The New Ones

Saturday, September 26th, 2009

S. T. Joshi summarizes Lovecraft’s vision:

Humanity is not at centre stage in the cosmos, and there is no one to help us against the entities who have from time to time descended upon the earth and wreaked havoc; indeed, the ‘gods’ of the Mythos are not really gods at all, but merely extraterrestrials who occasionally manipulate their human followers for their own advantage.

Samuel Francis, writing in the May 1997 issue of Chronicles: A Magazine of American Culture, offers his own take:

Mr. Joshi is correct about the cosmic level of meaning in Lovecraft’s stories, but he largely neglects another, social level of meaning. On that level, Lovecraft’s stories are dramas of modernity in which the forces of tradition and order in society and in the universe are confronted by modernity itself — in the form of the shapeless beings known (ironically) as the “Old Ones.” In fact, they are the “New Ones.” Their appearance to earthly beings is often attended by allusions to “Einsteinian physics,” “Freudian psychology,” “non-Euclidean algebra” (a meaningless but suggestive term), modern art, and the writing of T.S. Eliot and James Joyce. The conflicts in the stories are typically between some representative of traditional order (the New England old stock protagonist) on the one hand, and the “hordes” of Mongoloids, Levantines, Negroes, Caribbeans, and Asians that gibber and prance in worship of the Old Ones and invoke their dark, destructive, and invincible powers.

What Lovecraft does in his stories, then, is not only to develop the logic of his “cosmicism” by exposing the futility of human conventions, but to document the triumph of a formless and monstrous modernity against the civilization to which Lovecraft himself — if almost no one else in his time — was faithful. In the course of his brief existence, he saw the traditions of his class and his people vanishing before his eyes, and with them the civilization they had created, and no one seemed to care or even grasp the nature of the forces that were destroying it. The measures conventionally invoked to preserve it — traditional Christianity, traditional art forms, conventional ethics and political theory — were useless against the ineluctable cosmic sweep of the Old Ones and the new anarchic powers they symbolized.
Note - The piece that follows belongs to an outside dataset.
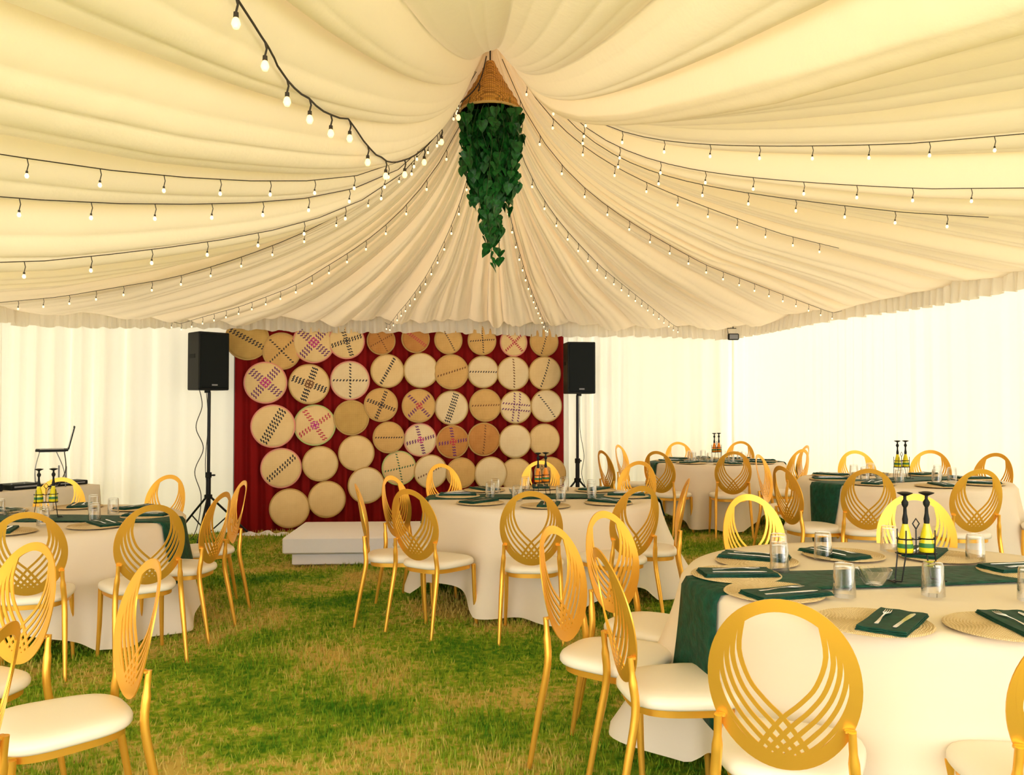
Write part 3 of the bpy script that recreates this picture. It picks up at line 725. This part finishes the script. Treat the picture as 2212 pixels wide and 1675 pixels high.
TR = [
 [(330, 130, 95, 112, 'gold', D('black', 2, -28), 'tan', 'black diagonal dashes'), (512, 195, 92, 98, 'tan', X('black', 1), 'tan', 'a dotted black cross'), (682, 150, 88, 108, 'cream', X('purple', 3, 50, 'magenta'), 'pink', 'a bold magenta cross'),
  (855, 128, 97, 108, 'cream', X('black', 2, 20), 'pink', 'a black cross'), (1040, 125, 88, 88, 'orange', X('brown', 1, 30), 'tan', 'faint brown dots'), (1222, 115, 85, 88, 'orange', D('red', 2, -35), 'tan', 'faint red dashes'),
  (1395, 122, 85, 88, 'tan', D('black', 1, -60), 'tan', 'one line of black dots'), (1572, 125, 85, 90, 'tan', X('black', 1, 5), 'tan', 'a small black cross'), (1743, 134, 78, 88, 'cream', X('red', 2, 45, 'red', .07), 'pink', 'a red cross'),
  (1903, 130, 74, 92, 'tan', D('black', 1, 75), 'tan', 'a steep line of black dots')],
 [(427, 362, 113, 110, 'cream', X('purple', 3, 50, 'magenta'), 'pink', 'a bold purple cross'), (658, 370, 107, 105, 'cream', X('black', 3, 70, 'brown', .085), 'tan', 'a black and brown cross'), (875, 350, 100, 103, 'pale', X('black', 1, 0), 'pink', 'an upright black dotted cross'),
  (1073, 300, 87, 88, 'cream', D('black', 2, 62, .07), 'tan', 'a slanted black line'), (1250, 297, 88, 92, 'pale', [], 'tan', 'no pattern'), (1410, 305, 85, 92, 'tan', D('brown', 1, 18), 'tan', 'a brown dotted line'),
  (1580, 305, 80, 85, 'pale', D('black', 1, 0), 'tan', 'a level black dotted line'), (1740, 312, 76, 88, 'pale', D('brown', 1, 92), 'tan', 'an upright dotted line'), (1905, 312, 84, 88, 'cream', D('black', 1, 72), 'tan', 'a steep black dotted line')],
 [(467, 592, 106, 113, 'cream', D('black', 3, 60, .11), 'pink', 'three rows of black dashes'), (688, 587, 108, 108, 'cream', X('red', 2, 35, 'magenta'), 'lime', 'a red and black cross'), (882, 548, 88, 92, 'gold', [], 'tan', 'plain darker straw'),
  (1038, 480, 90, 88, 'tan', X('black', 2, 70, None, .09), 'tan', 'a fine dark cross'), (1237, 485, 90, 88, 'tan', X('purple', 2, 45, 'red', .08), 'tan', 'a purple and red cross'), (1413, 495, 82, 90, 'pale', D('black', 3, 72, .10), 'tan', 'a broad black band'),
  (1592, 482, 80, 86, 'tan', D('brown', 1, 2), 'tan', 'a level brown dotted line'), (1752, 492, 80, 86, 'pale', X('purple', 2, 85, None, .28), 'tan', 'a double purple cross'), (1912, 485, 72, 85, 'pale', D('black', 1, -52), 'tan', 'black dots falling to the right')],
 [(510, 815, 110, 105, 'cream', D('black', 2, 42, .12), 'pink', 'two rows of black dashes'), (717, 792, 97, 92, 'cream', [], 'tan', 'plain straw'), (908, 735, 95, 93, 'cream', [], 'tan', 'plain cream straw'),
  (1078, 652, 87, 82, 'tan', D('black', 1, 0), 'tan', 'a level dark dotted line'), (1247, 665, 82, 87, 'pale', X('purple', 2, 15, 'magenta', .08), 'pink', 'a magenta cross'), (1418, 675, 84, 87, 'orange', X('purple', 2, 8, 'red', .08), 'tan', 'a red cross on orange'),
  (1583, 662, 83, 87, 'orange', D('brown', 1, 85), 'tan', 'orange straw and a faint line'), (1747, 672, 76, 88, 'pale', [], 'tan', 'plain pale straw'), (1905, 665, 82, 85, 'cream', [], 'tan', 'plain straw at the right edge')],
 [(554, 1028, 100, 103, 'cream', [], 'tan', 'plain straw, lowest of all'), (752, 980, 96, 96, 'cream', [], 'tan', 'plain straw above the platform'), (960, 905, 88, 95, 'pale', [], 'tan', 'plain pale straw behind a chair'),
  (1135, 815, 92, 90, 'cream', X('green', 1, 12), 'lime', 'a green cross'), (1302, 833, 72, 88, 'pale', D('brown', 1, 25), 'tan', 'a faint slanted dotted line'), (1462, 840, 83, 80, 'tan', [], 'tan', 'plain tan straw'),
  (1618, 843, 66, 88, 'pale', [], 'tan', 'plain pale straw, narrowest'), (1757, 850, 76, 88, 'cream', [], 'tan', 'plain straw behind the orange bottles'), (1935, 845, 74, 88, 'tan', [], 'tan', 'plain tan straw by the speaker')]]
k = 0
for r, row in enumerate(TR):
    for i, (a, b, c, d, colr, pat, rim, txt) in enumerate(row):
        if r == 0 and i > 2: b += 14; d -= 14
        o_ = 'rightmost' if i == len(row) - 1 else ORD[i].replace('from left', 'tray').replace(' tray', ''); tray(a, b, c, d, colr, pat, rim, 'woven tray with %s, %s of the %s' % (txt, o_, ROWN[r]), k); k += 1

# ------------------------------------------------------------------ platform
pf = empty('low_platform', (-.95, 8.55, g(-.95)), math.radians(3)); tag(pf, 'low white cloth-covered platform in front of the maroon backdrop', 'platform')
MB().bbox((0.03, .03, .053), (2.42, 1.05, .11), .01).build('lower_slab', M['white'], pf)
m = MB(); m.bbox((0, 0, .19), (2.52, 1.1, .16), .015); m.build('upper_slab', M['white'], pf)
p = at_z(565, 1149, 0)
v = []; f = []
for j in range(9):
    for i in range(25):
        x = -.36 + .72 * i / 24; y = -.07 + .14 * j / 8; e = math.sin(PI * j / 8) * math.sin(PI * i / 24) ** .5
        v.append((x, y + .03 * math.sin(i * .6), .006 + e * (.035 + .018 * math.sin(i * .9 + j * .5))))
for j in range(8):
    for i in range(24): a = j * 25 + i; f.append((a, a + 1, a + 26, a + 25))
cl = mesh('crumpled_cloth', v, f, M['white'], loc=(-3.0, 10.12, g(-3.0) + .002)); tag(cl, 'crumpled white cloth on the grass at the foot of the maroon drape', 'cloth')

# ------------------------------------------------------------------ speakers
def stand(x, y, top, rz, name):
    gz = g(x); t = empty('speaker_stand', (x, y, gz), rz); tag(t, name, 'speaker stand', 'speaker stands'); top -= gz
    MB().tube([(0, 0, .52), (0, 0, top + .01)], .019, 12).build('pole', M['blackm'], t)
    MB().tube([(0, 0, .06), (0, 0, .75)], .028, 12).build('outer_tube', M['blackm'], t)
    c = MB(); c.lathe([(.03, .73), (.036, .735), (.036, .79), (.03, .795)], 14); c.tube([(0, 0, .76), (.06, -.02, .76)], .009, 6); c.lathe([(.0001, 0), (.018, 0), (.018, .02), (.0001, .02)], 10, (.06, -.02, .75)); c.build('collar', M['black'], t)
    MB().lathe([(.03, .48), (.045, .485), (.045, .53), (.03, .535)], 14).build('hub', M['black'], t)
    for k in range(3):
        a = 2 * PI * k / 3 + .35; c_, s_ = math.cos(a), math.sin(a)
        l = MB().tube([(.03 * c_, .03 * s_, .50), (.25 * c_, .25 * s_, .28), (.50 * c_, .50 * s_, .02)], .013, 8).build('leg', M['blackm'], t)
        MB().lathe([(.018, 0), (.02, .005), (.02, .03), (.012, .04)], 10, (.50 * c_, .50 * s_, 0)).build('rubber_foot', M['black'], l)
        MB().tube([(.02 * c_, .02 * s_, .09), (.25 * c_, .25 * s_, .28)], .008, 6).build('brace', M['blackm'], t)
def speaker(x, y, z, rz, label):
    t = empty('loudspeaker', (x, y, z), rz); tag(t, label, 'speaker', 'loudspeakers on stands')
    W_, Dp, Hs = .375, .33, .68; m = MB()
    sec = [(-W_ / 2, -Dp / 2), (W_ / 2, -Dp / 2), (W_ / 2, Dp * .38), (W_ * .38, Dp / 2), (-W_ * .38, Dp / 2), (-W_ / 2, Dp * .38)]
    v = [(x_, y_, zz) for zz in (0, Hs) for x_, y_ in sec]; f = [tuple(reversed(range(6))), tuple(range(6, 12))] + [(i, (i + 1) % 6, 6 + (i + 1) % 6, 6 + i) for i in range(6)]
    o = mesh('cabinet', v, f, M['black'], t, smooth=False); b = o.modifiers.new('b', 'BEVEL'); b.width = .012; b.segments = 2
    MB().bbox((0, -Dp / 2 - .006, Hs / 2), (W_ - .04, .014, Hs - .05), .006).build('grille', M['grille'], t)
    MB().bbox((0, -Dp / 2 - .016, .06), (.07, .004, .018), .001).build('badge', M['grey'], t)
    MB().bbox((-W_ / 2 - .001, 0, .40), (.004, .14, .05), .0015).build('handle_recess', M['grille'], t)
    MB().lathe([(.025, -.03), (.035, -.03), (.035, 0.004), (.025, 0.004)], 12).build('pole_socket', M['black'], t)
SLx, SLy = -3.58, 9.85; SRx, SRy = .87, 11.08
stand(SLx, SLy, 1.66, .3, 'black tripod speaker stand left of the maroon backdrop'); speaker(SLx - .02, SLy, 1.69, math.radians(46), 'black loudspeaker on the stand left of the maroon backdrop')
stand(SRx, SRy, 1.64, 1.2, 'black tripod speaker stand right of the basket wall'); speaker(SRx + .02, SRy, 1.67, math.radians(8), 'black loudspeaker on the stand right of the basket wall')
def cord(pts, r, label, name='power_cord'):
    o = MB().tube(catmull(pts, 8), r, 6).build(name, M['cable']); tag(o, label, 'cord'); return o
cord([(SLx - .16, SLy + .12, 1.70), (SLx - .12, SLy + .1, 1.5), (SLx - .19, SLy + .1, 1.25), (SLx - .1, SLy + .1, 1.0), (SLx - .2, SLy + .1, .72), (SLx - .12, SLy + .1, .4), (SLx - .22, SLy + .1, .02 + g(SLx)), (SLx - .5, SLy, .012 + g(SLx - .5))], .005, 'thin dark cord hanging in loops left of the left speaker pole')
cord([(SLx - .08, SLy + .12, 1.70), (SLx - .06, SLy + .14, 1.3), (SLx - .09, SLy + .14, .8), (SLx - .05, SLy + .14, .3), (SLx - .1, SLy + .16, .012 + g(SLx - .1)), (SLx - .4, SLy + .1, .012 + g(SLx - .4))], .004, 'straight dark cord hanging close to the left speaker pole')
cord([(SRx + .04, SRy + .12, 1.68), (SRx + .04, SRy + .08, 1.2), (SRx + .09, SRy + .06, .85), (SRx + .06, SRy + .06, .6), (SRx + .12, SRy + .06, .35), (SRx + .08, SRy + .1, .012 + g(SRx + .08)), (SRx + .3, SRy + .1, .012 + g(SRx + .3))], .004, 'dark cord winding down beside the right speaker pole')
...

Lovecraft believed that his order could not be saved, and that in the long run it didn’t matter anyway, so he jogged placidly and cynically on, one of America’s last free men, living his life as he wanted to live it and as he believed a New England gentleman should live it: thinking what he wanted to think, and writing what he wanted to write, without concern for conventional opinions, worldly success, or immortality. And yet, despite the indifference he affected, Howard Phillips Lovecraft has in the end attained a kind of immortality, for the classic tales of horror he created will be read as long as that genre of literature is read at all.

(Hat tip to Bradlaugh at Secular Right who correctly notes that Lovecraft is more fun to read about than he is to read.)

Comments

  1. Ah, what more appropriate day for a bit of thread necromancy! Happy Halloween, Isegoria :)

    “non-Euclidean algebra” (a meaningless but suggestive term)

    Gadzooks! What nonsense.

    I’ll also admit that I’m probably one of the few people who actually enjoys Lovecraft’s prose, especially the mode he used in the Dreamlands-centered stories.

  2. Whoops, I’ll admit to not reading that carefully enough; when I copied the quote I read it as non-Euclidian geometry, a term the Old Gent used quite frequently.

    I can’t say I recall ever spotting “non-Euclidean algebra” in Lovecraft’s writing, but perhaps my eyes glided over it the same way they did here.

  3. Isegoria says:

    Non-Euclidean geometry actually appears in fiction before Lovecraft’s (over)use — in an H.G. Wells story, and in The Brothers Karamazov!

  4. Graham says:

    Actually read through all those links again last night, though I recalled some of them from past reading. Used Night on Bald Mountain and Danse Macabre as my office soundtrack at one point yesterday. Plus “Angel of Death” in its recent “The Devil Makes Three” cover version. They do something really eerie with stringed instruments. Don’t know which ones. It’s like rubbing something up and down on a steel guitar.

    Still enjoy Lovecraft — agree with Scipio Americanus on the Dreamlands. For some reason, “The Other Gods” and “The Doom that came to Sarnath” remain my favourite Lovecraft stories.

  5. Graham, I believe the instrument you’re thinking of is the musical saw.

  6. Graham says:

    That was an informative article — never heard that Marlene Dietrich played musical saw as her party piece. What a curious world.

    Don’t know about this though: https://www.youtube.com/watch?v=BrjT1WOCDTo

    The instruments credited in the album cover are acoustic guitar, upright bass, steel guitar, electric guitar, viola, fiddle, and pedal steel.

    Granted, I know what most of those are, but I’m no musician so I don’t know the full capabilities of any. Even a viola, that quiet older sister of the classical orchestra, might have hidden dark sides…

    Though I don’t think it’s the viola.

  7. CVLR says:

    I have a book of all of Lovecraft’s fictional prose, which I read front to back, and I thought him great fun.